** Set problem **
Leave out the pictures, and return only the lines running from the one that contains "Write the bpy" to the one that contains "COL = scene.collection", both included, exactly as they appear.

[3D scene scripts]
::::
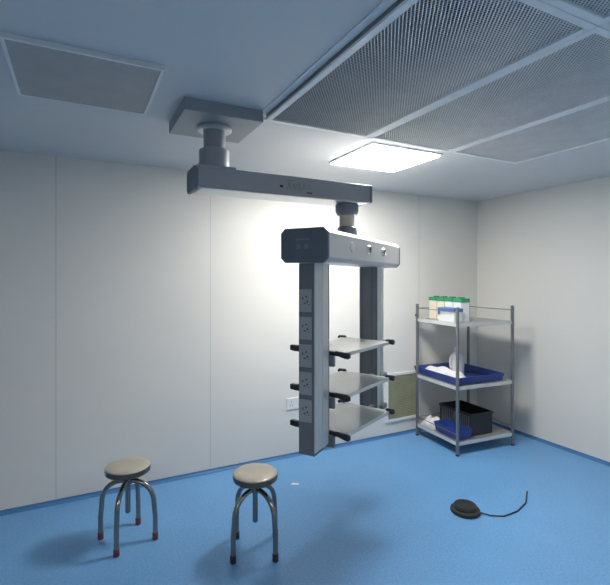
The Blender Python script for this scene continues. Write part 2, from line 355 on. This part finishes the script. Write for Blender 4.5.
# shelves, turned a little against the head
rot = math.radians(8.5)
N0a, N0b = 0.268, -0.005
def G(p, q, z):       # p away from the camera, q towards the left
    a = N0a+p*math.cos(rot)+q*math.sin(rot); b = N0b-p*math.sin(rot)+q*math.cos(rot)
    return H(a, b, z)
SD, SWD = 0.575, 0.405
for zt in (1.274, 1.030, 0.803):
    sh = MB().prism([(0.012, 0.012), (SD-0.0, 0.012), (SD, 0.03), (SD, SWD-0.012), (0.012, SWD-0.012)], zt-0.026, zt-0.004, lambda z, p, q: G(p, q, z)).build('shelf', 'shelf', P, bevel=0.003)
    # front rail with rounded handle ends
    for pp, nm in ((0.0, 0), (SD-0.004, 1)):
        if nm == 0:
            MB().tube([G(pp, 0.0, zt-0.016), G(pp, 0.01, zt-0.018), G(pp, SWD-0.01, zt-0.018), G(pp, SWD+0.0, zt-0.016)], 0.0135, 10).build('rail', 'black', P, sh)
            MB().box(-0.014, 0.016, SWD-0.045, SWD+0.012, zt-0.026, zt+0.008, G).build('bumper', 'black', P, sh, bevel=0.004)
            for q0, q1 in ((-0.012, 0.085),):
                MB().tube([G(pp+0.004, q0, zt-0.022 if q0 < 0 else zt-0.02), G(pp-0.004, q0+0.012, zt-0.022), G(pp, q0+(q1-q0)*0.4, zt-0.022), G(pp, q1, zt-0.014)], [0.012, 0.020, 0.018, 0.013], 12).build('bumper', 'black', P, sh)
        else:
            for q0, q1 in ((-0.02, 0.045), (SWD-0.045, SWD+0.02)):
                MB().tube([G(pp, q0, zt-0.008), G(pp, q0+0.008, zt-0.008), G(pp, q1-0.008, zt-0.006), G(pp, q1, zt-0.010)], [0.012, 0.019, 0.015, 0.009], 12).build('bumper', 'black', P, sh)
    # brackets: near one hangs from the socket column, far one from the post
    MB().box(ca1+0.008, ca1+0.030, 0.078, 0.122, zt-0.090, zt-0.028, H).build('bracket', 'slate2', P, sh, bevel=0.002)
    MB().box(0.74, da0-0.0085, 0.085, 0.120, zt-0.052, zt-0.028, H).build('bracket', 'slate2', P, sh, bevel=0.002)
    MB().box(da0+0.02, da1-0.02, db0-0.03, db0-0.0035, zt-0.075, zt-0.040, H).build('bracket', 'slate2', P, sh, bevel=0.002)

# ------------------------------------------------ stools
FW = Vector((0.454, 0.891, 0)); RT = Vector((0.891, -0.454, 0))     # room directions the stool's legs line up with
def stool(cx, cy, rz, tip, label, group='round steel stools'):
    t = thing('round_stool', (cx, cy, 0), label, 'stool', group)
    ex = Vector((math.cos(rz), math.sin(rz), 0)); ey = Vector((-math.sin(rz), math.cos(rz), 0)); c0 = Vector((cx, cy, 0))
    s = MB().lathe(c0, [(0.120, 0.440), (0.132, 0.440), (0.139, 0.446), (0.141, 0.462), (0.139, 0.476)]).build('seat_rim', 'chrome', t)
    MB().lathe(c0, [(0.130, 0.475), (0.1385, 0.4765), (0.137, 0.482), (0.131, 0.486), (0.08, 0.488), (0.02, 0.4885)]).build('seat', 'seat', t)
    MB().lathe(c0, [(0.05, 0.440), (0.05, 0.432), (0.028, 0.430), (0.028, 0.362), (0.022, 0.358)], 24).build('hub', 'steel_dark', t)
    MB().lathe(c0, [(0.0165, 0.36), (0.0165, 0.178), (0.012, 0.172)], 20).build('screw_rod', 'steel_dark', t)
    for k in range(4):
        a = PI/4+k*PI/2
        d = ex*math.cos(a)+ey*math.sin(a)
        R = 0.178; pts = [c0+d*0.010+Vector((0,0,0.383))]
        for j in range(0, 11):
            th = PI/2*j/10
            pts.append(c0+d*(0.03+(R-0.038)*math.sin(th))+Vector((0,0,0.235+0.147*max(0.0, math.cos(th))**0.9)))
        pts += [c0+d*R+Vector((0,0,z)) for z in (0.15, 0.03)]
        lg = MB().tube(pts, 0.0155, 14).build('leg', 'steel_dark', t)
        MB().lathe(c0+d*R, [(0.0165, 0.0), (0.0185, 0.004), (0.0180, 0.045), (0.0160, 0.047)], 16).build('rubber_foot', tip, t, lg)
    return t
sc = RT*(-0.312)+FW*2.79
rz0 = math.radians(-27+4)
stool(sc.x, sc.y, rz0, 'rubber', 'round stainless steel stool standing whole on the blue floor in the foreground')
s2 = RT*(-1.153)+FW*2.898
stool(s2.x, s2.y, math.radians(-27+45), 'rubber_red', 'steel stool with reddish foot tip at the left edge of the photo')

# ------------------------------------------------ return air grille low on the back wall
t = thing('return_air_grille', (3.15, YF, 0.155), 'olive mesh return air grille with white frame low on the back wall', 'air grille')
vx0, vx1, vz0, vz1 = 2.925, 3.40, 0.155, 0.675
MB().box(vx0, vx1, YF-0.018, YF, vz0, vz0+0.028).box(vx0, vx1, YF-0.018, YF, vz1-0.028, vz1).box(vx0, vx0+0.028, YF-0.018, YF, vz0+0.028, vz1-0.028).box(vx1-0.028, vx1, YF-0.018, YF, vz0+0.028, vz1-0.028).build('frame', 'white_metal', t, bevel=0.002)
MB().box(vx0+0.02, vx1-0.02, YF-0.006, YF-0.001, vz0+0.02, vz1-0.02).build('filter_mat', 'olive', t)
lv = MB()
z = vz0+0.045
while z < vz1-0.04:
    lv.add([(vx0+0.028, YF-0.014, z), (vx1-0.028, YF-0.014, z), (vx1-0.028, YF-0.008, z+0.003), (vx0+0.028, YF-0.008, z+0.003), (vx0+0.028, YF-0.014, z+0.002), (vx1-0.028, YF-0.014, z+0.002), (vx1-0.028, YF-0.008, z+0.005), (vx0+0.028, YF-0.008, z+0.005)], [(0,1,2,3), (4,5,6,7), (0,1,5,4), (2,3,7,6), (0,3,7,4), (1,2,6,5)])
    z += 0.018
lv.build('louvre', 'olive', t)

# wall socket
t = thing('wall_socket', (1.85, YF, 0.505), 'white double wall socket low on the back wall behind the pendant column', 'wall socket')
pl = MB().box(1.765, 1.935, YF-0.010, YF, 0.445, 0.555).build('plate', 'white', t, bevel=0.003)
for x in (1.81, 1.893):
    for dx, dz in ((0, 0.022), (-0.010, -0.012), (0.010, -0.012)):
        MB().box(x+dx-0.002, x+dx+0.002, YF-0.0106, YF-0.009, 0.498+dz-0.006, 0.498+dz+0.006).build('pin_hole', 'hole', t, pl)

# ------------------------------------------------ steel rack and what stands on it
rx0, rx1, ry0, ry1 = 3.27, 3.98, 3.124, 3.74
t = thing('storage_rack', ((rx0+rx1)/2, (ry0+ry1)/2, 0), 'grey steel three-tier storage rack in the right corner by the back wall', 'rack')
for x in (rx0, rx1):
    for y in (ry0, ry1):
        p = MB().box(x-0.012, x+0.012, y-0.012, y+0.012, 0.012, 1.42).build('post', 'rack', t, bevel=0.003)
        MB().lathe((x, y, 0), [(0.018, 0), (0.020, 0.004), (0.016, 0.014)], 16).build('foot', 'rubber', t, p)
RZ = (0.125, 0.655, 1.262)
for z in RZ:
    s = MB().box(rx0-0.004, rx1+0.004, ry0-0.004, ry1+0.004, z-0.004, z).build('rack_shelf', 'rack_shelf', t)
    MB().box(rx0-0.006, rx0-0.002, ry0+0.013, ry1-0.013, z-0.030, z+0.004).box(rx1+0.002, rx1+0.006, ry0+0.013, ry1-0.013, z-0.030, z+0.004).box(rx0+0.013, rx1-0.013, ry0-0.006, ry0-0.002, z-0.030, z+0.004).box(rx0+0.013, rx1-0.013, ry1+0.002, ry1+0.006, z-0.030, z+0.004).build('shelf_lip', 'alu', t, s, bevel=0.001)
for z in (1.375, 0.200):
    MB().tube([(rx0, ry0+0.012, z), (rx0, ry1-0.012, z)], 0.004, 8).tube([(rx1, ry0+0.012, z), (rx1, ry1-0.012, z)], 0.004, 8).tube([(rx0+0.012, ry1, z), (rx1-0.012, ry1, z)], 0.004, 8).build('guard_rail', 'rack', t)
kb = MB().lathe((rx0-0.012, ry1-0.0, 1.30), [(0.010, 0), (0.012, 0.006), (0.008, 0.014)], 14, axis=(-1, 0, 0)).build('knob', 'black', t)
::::
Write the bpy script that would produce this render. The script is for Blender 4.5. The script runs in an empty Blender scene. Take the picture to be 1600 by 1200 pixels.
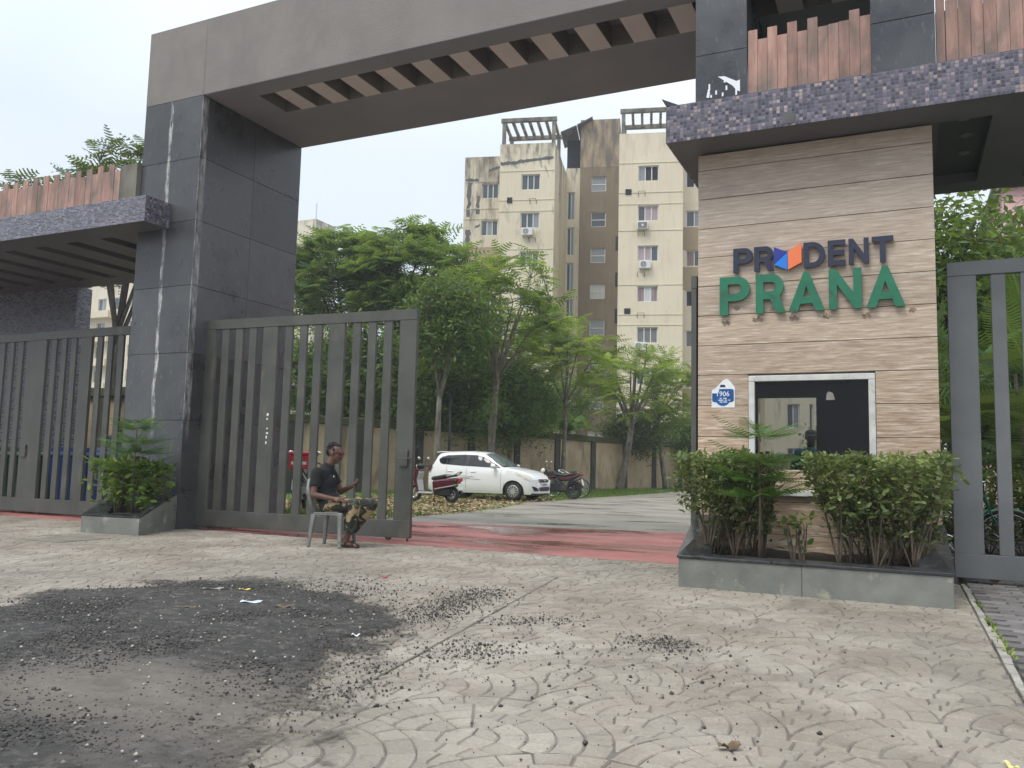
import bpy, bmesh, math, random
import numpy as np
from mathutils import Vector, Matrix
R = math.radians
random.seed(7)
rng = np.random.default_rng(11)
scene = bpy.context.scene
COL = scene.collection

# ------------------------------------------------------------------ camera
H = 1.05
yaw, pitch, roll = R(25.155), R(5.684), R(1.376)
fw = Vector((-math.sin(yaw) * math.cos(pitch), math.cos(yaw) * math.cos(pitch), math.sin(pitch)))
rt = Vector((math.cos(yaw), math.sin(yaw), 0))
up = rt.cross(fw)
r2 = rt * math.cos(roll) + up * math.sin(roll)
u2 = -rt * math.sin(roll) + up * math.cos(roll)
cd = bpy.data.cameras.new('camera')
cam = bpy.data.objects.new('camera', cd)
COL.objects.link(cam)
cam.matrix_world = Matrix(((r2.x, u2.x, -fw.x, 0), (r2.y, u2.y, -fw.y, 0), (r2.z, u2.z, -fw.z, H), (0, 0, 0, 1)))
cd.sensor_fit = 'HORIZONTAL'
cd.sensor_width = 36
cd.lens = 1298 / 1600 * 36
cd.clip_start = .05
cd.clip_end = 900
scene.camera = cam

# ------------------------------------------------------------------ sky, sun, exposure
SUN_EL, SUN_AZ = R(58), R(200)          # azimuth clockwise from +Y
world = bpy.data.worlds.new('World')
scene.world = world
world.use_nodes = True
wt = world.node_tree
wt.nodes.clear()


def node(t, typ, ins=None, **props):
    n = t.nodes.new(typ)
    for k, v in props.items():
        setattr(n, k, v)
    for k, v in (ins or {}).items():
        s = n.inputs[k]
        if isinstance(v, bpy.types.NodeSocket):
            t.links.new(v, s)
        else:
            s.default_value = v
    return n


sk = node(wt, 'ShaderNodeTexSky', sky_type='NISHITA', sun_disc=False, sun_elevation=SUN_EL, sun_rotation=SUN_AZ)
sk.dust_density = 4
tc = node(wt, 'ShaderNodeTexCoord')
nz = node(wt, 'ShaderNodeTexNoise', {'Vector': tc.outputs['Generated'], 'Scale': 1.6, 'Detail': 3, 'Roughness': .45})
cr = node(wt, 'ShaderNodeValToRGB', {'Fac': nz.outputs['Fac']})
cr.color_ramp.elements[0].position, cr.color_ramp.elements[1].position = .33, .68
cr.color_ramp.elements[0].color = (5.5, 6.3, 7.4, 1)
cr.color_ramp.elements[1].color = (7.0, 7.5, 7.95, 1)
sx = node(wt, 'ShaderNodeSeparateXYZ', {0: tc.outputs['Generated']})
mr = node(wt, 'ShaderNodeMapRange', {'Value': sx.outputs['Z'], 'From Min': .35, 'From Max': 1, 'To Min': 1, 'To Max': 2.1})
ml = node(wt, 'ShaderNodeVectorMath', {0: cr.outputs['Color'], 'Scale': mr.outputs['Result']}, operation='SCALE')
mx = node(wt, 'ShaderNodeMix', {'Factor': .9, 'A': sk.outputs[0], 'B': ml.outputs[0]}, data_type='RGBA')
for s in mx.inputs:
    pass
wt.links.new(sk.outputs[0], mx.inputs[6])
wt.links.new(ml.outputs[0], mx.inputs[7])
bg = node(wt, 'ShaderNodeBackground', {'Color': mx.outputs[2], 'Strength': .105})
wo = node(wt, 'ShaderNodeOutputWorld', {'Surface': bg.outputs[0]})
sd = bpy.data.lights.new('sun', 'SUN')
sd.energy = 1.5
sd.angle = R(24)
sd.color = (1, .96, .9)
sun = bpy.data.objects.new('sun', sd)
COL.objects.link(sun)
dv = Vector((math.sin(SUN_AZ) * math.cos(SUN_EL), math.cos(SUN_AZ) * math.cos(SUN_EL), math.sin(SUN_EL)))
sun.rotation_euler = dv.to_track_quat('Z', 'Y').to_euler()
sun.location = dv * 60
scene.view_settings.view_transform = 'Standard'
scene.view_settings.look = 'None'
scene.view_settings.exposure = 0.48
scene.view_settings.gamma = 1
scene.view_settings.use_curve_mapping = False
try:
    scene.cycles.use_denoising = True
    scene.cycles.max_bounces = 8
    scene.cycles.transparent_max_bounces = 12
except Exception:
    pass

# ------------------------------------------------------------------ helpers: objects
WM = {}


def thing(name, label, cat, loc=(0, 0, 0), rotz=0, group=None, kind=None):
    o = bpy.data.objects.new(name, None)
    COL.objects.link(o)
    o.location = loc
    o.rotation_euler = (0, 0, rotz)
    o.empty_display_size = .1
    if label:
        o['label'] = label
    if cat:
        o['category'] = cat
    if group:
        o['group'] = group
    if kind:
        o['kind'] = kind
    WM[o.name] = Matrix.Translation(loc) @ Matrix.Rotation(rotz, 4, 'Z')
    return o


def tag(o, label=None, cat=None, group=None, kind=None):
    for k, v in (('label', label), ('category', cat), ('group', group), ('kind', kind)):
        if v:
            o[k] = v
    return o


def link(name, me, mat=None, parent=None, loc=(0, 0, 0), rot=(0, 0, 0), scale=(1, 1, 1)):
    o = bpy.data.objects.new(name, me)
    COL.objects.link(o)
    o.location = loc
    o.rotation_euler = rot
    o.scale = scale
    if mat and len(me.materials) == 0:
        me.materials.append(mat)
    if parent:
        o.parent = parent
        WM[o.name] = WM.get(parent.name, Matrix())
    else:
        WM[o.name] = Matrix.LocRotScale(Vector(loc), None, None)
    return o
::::
** Final result **
Write the bpy script that would produce this render. The script is for Blender 4.5. The script runs in an empty Blender scene. Take the picture to be 1600 by 1200 pixels.
import bpy, bmesh, math, random
import numpy as np
from mathutils import Vector, Matrix
R = math.radians
random.seed(7)
rng = np.random.default_rng(11)
scene = bpy.context.scene
COL = scene.collection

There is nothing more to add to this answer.